Bereits in Haft gebe es eine ganze Bandbreite von "vollzugsöffnenden Maßnahmen", um den Entlassenen für das Leben in Freiheit fitzumachen. Vom Hauptschulabschluss über eine Handwerkslehre bis zur Drogentherapie reichen die Bemühungen, den Start draußen zu erleichtern, beschreibt Ganninger die Zeit schon vor der Entlassung. Im modernen Strafvollzug mache man "nicht nur einfach das Tor auf". "Wir tun unser Bestes, und wir haben im Alltag gute Erfahrungen gemacht", betont der Ministeriumssprecher.

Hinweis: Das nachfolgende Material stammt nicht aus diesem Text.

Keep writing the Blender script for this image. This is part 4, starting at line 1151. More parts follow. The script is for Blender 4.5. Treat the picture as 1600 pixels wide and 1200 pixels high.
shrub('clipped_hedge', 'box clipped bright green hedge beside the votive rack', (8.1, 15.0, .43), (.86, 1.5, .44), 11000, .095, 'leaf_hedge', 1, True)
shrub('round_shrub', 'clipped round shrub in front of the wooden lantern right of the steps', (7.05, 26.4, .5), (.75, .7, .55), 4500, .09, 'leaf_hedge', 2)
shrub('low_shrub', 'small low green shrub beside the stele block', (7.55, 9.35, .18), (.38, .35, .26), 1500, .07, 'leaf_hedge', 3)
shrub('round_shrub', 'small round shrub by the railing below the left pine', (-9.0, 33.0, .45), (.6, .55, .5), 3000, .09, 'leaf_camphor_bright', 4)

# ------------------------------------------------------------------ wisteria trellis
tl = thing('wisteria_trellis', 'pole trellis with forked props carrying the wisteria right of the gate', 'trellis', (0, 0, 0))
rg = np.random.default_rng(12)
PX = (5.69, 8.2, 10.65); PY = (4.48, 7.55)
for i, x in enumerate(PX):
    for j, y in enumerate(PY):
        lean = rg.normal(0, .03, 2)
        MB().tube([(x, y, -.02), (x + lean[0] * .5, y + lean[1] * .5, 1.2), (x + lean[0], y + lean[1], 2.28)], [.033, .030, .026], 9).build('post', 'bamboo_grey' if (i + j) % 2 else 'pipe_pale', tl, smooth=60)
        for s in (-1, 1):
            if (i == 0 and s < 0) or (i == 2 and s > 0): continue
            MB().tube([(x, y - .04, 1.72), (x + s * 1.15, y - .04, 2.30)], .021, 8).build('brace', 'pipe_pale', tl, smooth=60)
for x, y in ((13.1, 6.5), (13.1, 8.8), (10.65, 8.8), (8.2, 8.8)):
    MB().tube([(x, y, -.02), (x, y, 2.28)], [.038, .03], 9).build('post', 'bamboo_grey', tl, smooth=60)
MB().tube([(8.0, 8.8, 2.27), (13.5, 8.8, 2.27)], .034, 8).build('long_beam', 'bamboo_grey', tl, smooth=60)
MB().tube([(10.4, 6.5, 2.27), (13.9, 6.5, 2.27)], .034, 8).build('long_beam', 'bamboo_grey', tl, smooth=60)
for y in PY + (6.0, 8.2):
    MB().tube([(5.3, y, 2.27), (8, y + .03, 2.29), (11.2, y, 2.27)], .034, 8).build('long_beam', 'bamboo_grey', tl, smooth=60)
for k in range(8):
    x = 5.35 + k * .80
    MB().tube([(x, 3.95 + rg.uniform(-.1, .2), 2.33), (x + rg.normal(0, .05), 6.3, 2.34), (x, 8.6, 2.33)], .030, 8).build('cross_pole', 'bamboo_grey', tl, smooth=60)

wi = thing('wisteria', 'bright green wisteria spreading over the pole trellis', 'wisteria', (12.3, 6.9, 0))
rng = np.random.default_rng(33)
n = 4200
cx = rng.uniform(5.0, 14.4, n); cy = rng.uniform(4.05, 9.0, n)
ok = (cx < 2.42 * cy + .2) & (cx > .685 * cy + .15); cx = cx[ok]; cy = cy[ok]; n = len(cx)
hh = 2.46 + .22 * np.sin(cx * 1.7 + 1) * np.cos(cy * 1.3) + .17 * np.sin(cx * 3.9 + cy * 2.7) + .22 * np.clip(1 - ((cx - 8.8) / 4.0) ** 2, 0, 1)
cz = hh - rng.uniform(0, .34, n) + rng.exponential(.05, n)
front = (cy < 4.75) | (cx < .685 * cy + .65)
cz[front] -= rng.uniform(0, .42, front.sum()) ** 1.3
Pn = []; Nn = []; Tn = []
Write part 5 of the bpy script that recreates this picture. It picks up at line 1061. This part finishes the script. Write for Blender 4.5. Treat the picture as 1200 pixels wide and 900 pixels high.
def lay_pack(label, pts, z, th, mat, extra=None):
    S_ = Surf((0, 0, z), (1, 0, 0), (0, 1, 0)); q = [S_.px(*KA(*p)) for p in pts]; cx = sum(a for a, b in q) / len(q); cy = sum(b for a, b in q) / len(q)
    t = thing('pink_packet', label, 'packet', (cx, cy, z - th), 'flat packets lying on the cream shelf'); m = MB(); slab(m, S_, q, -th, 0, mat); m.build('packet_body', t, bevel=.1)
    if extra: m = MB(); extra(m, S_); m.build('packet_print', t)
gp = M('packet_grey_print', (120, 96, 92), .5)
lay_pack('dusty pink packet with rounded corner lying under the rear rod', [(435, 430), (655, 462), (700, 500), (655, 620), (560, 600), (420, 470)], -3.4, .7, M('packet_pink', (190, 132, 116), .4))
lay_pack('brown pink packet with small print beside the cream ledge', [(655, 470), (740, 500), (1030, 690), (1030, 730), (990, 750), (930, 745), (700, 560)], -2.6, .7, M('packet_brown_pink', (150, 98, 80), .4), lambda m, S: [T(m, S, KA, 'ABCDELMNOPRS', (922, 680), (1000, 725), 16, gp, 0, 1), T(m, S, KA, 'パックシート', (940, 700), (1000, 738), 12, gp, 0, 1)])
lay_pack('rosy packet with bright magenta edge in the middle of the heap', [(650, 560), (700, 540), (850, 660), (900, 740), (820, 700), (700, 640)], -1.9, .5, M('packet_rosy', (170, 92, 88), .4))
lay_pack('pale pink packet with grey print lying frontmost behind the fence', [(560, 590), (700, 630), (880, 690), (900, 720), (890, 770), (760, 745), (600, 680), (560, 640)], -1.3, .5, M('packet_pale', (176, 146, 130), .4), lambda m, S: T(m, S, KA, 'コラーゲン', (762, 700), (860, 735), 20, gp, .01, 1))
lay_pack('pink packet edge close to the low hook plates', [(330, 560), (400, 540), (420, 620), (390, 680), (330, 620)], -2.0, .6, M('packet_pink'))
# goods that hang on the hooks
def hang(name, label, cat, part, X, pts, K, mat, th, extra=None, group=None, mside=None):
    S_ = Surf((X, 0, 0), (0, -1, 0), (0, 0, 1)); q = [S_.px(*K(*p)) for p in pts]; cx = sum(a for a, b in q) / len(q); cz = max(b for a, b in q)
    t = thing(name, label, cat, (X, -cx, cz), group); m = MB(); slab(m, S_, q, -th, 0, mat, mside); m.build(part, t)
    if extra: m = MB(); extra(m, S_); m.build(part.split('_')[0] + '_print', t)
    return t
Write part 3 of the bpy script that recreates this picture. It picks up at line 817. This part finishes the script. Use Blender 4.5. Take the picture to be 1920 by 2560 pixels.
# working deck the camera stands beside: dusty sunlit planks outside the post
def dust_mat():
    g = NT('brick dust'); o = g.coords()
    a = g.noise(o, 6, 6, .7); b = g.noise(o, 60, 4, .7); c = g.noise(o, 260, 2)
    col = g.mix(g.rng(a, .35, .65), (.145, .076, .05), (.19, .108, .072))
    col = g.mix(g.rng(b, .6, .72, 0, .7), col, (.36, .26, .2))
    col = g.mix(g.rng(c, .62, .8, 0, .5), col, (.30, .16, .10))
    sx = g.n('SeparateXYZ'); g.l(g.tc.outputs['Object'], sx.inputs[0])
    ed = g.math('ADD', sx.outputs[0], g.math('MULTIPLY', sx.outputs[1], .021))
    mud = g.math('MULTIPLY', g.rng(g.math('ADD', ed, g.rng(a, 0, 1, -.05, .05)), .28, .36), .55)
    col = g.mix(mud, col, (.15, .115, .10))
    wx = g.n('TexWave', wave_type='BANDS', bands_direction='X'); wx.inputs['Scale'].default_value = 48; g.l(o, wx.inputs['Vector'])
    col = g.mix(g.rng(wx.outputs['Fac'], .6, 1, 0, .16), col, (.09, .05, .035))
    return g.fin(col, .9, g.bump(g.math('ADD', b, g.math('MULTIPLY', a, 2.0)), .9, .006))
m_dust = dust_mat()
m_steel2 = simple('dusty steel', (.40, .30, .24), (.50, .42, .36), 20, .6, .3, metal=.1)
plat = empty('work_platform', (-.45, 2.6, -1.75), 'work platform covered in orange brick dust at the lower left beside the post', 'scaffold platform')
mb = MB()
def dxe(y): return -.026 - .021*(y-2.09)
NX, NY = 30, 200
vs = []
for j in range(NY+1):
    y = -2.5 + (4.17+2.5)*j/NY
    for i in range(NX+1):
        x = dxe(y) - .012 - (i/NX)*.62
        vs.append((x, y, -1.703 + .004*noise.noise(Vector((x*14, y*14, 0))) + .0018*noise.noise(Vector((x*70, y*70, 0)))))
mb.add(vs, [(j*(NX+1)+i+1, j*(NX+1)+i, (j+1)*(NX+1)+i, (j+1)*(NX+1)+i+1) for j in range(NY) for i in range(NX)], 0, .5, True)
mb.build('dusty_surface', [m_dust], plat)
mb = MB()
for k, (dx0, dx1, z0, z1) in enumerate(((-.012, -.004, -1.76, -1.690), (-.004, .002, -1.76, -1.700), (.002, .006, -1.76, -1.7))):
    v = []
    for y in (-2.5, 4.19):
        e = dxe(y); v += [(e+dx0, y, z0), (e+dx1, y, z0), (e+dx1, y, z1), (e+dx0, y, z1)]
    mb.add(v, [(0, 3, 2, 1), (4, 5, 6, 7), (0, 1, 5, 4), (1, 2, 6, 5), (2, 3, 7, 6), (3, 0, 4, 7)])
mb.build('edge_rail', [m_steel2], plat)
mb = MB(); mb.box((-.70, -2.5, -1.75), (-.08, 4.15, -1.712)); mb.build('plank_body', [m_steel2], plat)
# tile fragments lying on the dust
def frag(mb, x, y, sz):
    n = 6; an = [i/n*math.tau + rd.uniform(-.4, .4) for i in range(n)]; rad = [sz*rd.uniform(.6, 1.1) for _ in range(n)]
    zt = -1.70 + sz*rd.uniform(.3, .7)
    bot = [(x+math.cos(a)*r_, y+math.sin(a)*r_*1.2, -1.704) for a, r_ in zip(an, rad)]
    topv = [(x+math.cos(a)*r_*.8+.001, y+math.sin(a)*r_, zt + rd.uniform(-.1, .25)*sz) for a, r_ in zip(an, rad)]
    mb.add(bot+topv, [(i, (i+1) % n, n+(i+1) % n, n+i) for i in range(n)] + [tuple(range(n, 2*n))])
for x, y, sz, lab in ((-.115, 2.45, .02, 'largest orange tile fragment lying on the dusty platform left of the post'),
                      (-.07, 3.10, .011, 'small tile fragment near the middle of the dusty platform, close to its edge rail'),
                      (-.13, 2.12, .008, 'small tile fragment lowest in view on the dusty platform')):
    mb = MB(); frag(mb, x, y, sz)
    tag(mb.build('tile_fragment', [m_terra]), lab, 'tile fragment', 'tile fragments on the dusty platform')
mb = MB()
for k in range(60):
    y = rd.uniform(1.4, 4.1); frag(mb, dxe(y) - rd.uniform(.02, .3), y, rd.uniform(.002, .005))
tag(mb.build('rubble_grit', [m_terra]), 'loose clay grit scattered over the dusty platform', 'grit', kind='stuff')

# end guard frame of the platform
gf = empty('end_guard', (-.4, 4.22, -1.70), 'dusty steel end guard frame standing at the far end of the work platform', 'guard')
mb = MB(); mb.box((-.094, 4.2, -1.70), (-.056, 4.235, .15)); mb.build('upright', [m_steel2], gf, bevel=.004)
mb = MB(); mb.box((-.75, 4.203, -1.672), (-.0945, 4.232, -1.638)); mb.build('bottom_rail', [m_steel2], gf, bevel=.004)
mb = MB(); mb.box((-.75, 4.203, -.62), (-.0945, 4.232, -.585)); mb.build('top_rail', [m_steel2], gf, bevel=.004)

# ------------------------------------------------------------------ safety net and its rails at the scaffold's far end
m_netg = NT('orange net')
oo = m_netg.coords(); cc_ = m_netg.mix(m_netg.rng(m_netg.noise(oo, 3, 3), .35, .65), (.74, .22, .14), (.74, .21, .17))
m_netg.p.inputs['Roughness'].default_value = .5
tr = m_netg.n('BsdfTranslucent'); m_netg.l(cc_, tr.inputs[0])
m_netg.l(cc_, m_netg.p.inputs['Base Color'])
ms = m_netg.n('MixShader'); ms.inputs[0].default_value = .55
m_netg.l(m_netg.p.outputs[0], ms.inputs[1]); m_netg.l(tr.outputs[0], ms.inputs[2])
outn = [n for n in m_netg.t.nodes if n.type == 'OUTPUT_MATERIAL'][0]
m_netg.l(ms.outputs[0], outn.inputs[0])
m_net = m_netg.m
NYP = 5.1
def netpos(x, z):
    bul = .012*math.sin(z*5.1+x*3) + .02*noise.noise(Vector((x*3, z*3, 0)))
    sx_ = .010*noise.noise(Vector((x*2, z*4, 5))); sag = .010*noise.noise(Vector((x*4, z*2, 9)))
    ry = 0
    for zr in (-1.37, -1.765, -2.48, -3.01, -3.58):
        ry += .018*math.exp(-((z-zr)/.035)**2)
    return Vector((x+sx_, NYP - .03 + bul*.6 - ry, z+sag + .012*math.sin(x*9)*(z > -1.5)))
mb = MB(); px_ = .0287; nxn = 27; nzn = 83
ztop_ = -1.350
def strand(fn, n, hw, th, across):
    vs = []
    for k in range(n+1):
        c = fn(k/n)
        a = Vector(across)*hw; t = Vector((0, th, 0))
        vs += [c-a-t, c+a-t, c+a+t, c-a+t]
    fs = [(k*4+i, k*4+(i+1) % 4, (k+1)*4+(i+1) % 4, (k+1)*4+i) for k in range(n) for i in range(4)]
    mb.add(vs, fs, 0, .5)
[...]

Ganninger räumt auch mit einer weiteren Befürchtung auf. Die Zahl der Straftaten steige durch ein Gefängnis nicht an. "Das geben die nackten Zahlen nicht her." Als konkrete Beispiele nennt er Heimsheim und Offenburg. Dort wurde die Strafanstalt 2009 eröffnet. Bis heute habe sich die Kriminalstatistik dadurch nicht verändert. Augenscheinlich gebe es keinen Zusammenhang zwischen Bewegungen innerhalb Statistik und dem Bau einer Strafanstalt.

Dass es gleichwohl Drogen innerhalb des Strafvollzugs gibt, bestätigen die neue Leiterin der bestehenden JVA Rottweil, Jennifer-Catrin Rietschler, und der geschäftsführende Sozialarbeiter Michael Eich. Allerdings belege die Erfahrung in keiner Weise, dass rund um ein Gefängnis der Drogenhandel aufblühe.

Indes, Ganninger räumt ein, dass die Rückfallquote hoch ist. Aber wenn es wieder zu Straftaten komme, würden diese eher am Wohnort und nicht am Standort der JVA verübt.

Diese Aussagen kann auch Bernd Hamann, Sozialdezernent des Landkreises Rottweil, im Wesentlichen untermauern. Er sieht auf den Kreis allerdings auch keine Lawine hoher Sozialausgaben zurollen. "Wir gehen nicht davon aus", so Hamann.

Vor der, vielleicht sogar frühzeitigen, Entlassung gehe es im Gefängnis auch um eine günstige Sozialprognose des Strafgefangenen. Hat er nach der Entlassung eine Wohnung, eine Arbeitsstelle, soziale Beziehungen? "In der Regel weiß der Gefangene vor seiner Entlassung, wo er danach hingeht" so der Kreis-Dezernent. Und wenn nicht, so stünden ihm, übrigens wie jedem anderen Bürger, alle öffentlichen sozialen Sicherungsmechanismen zur Verfügung. Auch die Unterbringung sei mindestens für eine Übergangszeit möglich, bestätigt Jennifer-Catrin Rietschler. Das nächste Wohnheim sei in Villingen, manche Entlassene kämen in Böblingen unter. In Rottweil gebe es nur eine Wohneinheit oder als Alternative die Spittelmühle.

Allerdings sei der Kreis in einem wichtigen Punkt weiter als andere, so Hamann nicht ohne Stolz. Schon vor einiger Zeit sei eine eigene Stelle für "Menschen in besonderen Problemlagen" eingerichtet worden. Dieser Mitarbeiter gehe aktiv auf die Betroffenen zu und versuche zu unterstützen. Auch andere Einrichtungen wie die Spittelmühle stünden für eine Betreuung zur Verfügung. Hamann sieht bisher keinen besonderen Handlungsbedarf wegen eines möglichen Großgefängnisses in Rottweil. "Die Wirklichkeit wird zeigen, ob es dabei bleibt."